By BRUCE BROWNE
An enigmatic plot set amidst Victorian atmosphere, rife with ensembles, solos and chorus work. Sound familiar? Yeah, plus this one has ghosts, cursed baronets, and professional bridesmaids, with a kind of “Miss Havisham” to boot. Ruddigore is the name, Gilbert and Sullivan are the creators and Mock’s Crest Productions on the University of Portland campus is the company.
Neither opera nor operetta nor musical, Ruddigore is a melodrama, “a dramatic or literary work in which the plot, typically sensational and designed to appeal to the emotions, takes precedence over detailed characterization,” writes stage director Bruce Hostetler, quoting the Wikipedia definition, in his program notes. And that form posed a challenge for composer and performers.

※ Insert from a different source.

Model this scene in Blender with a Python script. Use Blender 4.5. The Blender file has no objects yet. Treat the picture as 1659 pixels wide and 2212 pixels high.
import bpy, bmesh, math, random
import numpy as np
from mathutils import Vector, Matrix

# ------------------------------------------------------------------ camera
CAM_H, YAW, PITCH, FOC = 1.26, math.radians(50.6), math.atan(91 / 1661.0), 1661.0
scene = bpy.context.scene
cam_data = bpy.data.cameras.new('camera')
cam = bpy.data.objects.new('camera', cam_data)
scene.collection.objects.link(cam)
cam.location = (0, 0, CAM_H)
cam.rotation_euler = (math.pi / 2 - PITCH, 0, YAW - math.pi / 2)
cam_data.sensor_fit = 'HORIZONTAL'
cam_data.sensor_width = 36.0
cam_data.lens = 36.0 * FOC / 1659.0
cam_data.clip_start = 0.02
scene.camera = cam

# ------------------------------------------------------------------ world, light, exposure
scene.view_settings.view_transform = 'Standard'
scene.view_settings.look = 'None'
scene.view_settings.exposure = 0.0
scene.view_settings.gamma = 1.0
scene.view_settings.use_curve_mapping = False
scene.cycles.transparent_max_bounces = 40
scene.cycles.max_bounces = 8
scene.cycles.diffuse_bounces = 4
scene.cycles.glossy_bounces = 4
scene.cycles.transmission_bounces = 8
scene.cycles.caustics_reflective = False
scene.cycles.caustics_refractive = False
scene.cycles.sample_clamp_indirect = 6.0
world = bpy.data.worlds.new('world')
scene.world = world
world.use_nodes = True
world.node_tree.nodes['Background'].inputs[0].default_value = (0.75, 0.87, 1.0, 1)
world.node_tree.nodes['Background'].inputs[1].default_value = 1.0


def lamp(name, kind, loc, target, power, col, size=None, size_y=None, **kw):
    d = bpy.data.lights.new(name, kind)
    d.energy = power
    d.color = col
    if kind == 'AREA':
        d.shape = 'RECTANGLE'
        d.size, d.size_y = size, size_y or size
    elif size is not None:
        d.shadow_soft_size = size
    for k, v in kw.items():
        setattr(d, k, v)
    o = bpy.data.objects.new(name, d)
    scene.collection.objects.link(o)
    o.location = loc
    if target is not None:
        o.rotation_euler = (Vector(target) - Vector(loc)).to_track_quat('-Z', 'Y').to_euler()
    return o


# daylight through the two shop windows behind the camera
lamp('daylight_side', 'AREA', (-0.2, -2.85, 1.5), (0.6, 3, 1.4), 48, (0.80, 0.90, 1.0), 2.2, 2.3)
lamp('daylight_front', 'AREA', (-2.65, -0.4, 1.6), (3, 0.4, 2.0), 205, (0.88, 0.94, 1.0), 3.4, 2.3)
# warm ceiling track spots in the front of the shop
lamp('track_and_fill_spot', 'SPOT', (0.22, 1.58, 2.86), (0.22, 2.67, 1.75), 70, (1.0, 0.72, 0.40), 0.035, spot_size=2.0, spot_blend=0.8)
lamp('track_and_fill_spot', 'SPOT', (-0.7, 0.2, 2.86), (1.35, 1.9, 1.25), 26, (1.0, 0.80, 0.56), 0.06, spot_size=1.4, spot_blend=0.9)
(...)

L to R: Joshua Randall as Richard Dauntless, Kelliann Wright as Rose Maybud, and Bobby Instead as Sir Ruthven Ruddigore in Mock’s Crest Productions’ ‘Ruddigore’ at University of Portland. Photo: Steve Hambuchen.
Before writing the music for Ruddigore, Sir Arthur Sullivan was already enjoying recognition as one of the crown’s most prolific composers in the 1880s, producing a body of orchestral, song and choral works including popular songs like “Onward Christian Soldiers” and “The Lost Chord” and the acclaimed 1886 cantata The Golden Legend, becoming a favorite of the public and knighted by Queen Victoria in 1883. His librettist partner W.S. Gilbert’s body of work varied in genre and theme – plays, short stories, poetry both serious and comedic. Some would be recycled – portraits coming to life – in his collaborations with Sullivan. In 1885, they teamed up (to our everlasting joy) on The Mikado (672 performances).
On the heels of Mikado, then, came Ruddigore (1887), originally Ruddygore, a return to comedic melodrama and to Gilbert’s thematic fascination with the supernatural, in this case the ancestral portraits come to life. This plot treatment is used by J. K. Rowling to good effect in the Harry Potter series, but it did not signal great success for Ruddigore. The show ran only nine months, and was roundly criticized from its debut forward. I think there’s a reason: it does not stand easily beside Pinafore (performed at Mock’s Crest last year); Pirates of Penzance, or The Mikado. Yes, there are some pretty tunes by Arthur Sullivan, and excellent examples of Gilbert’s famous “topsy-turvy” brilliance. But there’s altogether too much patter — a specialty of Gilbert, but used more sporadically, and thus more effectively, in the previous shows.
Perhaps, then, like other melodramas, staging Ruddigore requires going to extremes to garner audience appreciation. That’s the weak hand Mock’s Crest was dealt here, and despite some aces, at times, this production overplayed it.